**INPUT RECORDS**
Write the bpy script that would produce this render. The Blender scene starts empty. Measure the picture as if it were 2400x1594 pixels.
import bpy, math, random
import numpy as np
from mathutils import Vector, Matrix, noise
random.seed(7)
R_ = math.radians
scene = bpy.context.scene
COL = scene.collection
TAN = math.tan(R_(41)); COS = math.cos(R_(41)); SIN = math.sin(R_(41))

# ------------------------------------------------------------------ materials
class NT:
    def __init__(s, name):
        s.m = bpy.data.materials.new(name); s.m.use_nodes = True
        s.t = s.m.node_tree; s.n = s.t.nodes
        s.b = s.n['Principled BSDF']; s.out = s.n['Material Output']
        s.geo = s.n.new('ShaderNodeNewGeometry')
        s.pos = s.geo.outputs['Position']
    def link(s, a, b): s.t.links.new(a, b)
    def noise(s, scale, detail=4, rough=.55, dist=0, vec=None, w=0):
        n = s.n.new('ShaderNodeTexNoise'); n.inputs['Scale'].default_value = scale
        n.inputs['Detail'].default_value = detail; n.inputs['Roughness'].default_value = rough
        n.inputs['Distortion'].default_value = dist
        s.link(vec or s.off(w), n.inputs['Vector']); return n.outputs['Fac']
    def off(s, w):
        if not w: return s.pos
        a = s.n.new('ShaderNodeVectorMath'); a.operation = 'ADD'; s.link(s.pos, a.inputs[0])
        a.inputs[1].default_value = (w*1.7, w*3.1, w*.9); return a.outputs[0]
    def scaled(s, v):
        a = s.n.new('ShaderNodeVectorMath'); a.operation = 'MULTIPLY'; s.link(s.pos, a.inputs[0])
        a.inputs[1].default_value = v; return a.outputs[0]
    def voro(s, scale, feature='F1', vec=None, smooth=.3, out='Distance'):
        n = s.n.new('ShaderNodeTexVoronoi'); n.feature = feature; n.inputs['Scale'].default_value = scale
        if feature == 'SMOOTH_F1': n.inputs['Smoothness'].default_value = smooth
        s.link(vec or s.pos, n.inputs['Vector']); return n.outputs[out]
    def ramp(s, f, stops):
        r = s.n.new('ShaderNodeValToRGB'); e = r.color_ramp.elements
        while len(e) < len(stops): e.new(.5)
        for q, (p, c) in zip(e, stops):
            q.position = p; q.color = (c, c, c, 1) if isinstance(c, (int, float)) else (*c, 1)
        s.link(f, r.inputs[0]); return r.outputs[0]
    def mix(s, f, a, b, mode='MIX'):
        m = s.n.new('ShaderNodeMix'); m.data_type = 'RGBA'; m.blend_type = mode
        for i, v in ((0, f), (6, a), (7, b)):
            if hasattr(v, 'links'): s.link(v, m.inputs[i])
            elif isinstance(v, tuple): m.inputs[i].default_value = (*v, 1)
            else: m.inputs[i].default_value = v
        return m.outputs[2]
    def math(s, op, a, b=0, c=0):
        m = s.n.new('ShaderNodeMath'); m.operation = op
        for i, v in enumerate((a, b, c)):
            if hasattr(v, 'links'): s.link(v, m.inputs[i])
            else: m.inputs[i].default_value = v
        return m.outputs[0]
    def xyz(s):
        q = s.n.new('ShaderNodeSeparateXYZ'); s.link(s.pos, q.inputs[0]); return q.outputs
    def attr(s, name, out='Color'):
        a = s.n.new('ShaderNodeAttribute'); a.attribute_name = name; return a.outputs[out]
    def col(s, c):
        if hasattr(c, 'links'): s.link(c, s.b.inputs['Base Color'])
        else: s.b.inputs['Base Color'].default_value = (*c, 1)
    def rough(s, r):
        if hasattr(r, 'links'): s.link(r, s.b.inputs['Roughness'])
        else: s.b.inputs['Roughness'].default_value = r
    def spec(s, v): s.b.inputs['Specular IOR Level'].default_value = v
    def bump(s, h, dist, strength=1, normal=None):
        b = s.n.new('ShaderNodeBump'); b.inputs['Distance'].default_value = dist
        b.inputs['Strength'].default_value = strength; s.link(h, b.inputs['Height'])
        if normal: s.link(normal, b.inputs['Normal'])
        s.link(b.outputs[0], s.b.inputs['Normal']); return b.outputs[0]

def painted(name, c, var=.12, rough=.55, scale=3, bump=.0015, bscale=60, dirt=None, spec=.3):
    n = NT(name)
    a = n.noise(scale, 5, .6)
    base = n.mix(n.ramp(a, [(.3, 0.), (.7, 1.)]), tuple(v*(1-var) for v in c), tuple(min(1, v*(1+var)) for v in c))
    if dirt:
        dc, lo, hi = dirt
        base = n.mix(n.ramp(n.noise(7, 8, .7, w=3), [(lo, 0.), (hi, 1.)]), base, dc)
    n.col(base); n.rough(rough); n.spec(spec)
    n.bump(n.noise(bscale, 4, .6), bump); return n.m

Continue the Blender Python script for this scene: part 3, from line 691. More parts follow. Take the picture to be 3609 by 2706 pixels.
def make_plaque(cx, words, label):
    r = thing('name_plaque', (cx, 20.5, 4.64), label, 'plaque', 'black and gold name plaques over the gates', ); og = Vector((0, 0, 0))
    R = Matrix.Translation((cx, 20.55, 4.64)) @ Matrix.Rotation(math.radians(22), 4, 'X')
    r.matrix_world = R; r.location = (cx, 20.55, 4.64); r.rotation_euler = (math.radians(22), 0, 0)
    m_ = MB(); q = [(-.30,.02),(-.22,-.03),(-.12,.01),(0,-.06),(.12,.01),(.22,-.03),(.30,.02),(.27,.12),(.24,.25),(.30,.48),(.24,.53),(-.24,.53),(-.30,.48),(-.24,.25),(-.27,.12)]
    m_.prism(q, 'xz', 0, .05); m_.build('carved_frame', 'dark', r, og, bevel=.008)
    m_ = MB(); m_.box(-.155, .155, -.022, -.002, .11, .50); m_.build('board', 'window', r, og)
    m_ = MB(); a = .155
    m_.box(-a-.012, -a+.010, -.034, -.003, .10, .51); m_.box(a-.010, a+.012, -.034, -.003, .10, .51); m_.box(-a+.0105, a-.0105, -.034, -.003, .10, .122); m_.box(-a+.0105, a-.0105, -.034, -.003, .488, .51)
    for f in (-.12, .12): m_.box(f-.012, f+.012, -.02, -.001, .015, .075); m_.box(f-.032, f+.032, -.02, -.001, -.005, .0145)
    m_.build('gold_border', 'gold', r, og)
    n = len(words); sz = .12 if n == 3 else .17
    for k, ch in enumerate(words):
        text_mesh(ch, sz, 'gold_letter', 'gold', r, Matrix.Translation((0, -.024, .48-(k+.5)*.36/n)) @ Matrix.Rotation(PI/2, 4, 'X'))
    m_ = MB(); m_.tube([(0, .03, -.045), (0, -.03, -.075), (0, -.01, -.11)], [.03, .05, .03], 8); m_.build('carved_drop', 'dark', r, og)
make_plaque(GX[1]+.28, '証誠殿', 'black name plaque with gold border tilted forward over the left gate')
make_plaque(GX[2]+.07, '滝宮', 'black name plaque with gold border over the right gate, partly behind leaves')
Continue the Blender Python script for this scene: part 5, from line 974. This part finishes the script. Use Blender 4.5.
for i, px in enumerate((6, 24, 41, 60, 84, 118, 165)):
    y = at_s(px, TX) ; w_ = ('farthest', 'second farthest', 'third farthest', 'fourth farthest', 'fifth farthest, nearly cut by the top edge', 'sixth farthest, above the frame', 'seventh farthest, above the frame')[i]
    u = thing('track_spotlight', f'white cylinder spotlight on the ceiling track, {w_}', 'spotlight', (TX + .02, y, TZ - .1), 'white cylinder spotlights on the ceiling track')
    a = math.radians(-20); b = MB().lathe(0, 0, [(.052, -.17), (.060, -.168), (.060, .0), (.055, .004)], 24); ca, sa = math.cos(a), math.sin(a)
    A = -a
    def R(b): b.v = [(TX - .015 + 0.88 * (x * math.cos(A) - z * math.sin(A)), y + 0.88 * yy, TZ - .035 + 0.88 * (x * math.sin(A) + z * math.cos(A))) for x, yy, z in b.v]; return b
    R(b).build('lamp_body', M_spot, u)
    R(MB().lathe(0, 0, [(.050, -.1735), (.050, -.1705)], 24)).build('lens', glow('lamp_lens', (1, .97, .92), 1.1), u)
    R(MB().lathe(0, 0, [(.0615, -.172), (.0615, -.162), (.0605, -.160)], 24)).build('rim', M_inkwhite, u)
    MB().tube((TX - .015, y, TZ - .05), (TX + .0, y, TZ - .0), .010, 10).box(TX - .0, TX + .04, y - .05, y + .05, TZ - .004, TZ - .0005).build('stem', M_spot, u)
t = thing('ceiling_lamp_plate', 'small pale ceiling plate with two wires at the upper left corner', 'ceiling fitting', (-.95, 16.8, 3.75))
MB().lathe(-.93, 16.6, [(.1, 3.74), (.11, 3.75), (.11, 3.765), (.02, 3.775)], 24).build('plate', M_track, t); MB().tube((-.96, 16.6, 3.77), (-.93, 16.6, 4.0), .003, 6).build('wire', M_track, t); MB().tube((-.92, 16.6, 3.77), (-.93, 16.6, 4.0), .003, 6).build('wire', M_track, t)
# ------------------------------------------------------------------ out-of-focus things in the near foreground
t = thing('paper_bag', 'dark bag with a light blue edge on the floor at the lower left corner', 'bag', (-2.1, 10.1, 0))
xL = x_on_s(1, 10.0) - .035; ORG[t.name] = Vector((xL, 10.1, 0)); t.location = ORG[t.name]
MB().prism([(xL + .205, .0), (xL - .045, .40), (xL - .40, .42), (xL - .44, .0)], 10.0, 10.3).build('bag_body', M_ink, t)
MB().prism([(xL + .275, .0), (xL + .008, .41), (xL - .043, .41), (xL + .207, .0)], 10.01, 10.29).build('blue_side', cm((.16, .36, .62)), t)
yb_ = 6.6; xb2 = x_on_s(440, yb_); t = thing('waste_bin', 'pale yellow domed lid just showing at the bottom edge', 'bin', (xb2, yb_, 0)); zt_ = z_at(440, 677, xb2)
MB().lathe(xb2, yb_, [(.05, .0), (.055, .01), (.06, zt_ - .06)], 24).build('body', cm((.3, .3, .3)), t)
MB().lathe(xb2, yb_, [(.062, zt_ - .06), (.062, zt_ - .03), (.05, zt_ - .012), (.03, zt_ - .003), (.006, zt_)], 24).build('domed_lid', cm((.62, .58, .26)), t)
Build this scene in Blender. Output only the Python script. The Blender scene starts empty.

**DO THIS**
Begin with the first line of the records and reproduce each line as is, ending with the line that holds "TAN = math.tan(R_(41));".

**TASK OUTPUT**
Write the bpy script that would produce this render. The Blender scene starts empty. Measure the picture as if it were 2400x1594 pixels.
import bpy, math, random
import numpy as np
from mathutils import Vector, Matrix, noise
random.seed(7)
R_ = math.radians
scene = bpy.context.scene
COL = scene.collection
TAN = math.tan(R_(41)); COS = math.cos(R_(41)); SIN = math.sin(R_(41))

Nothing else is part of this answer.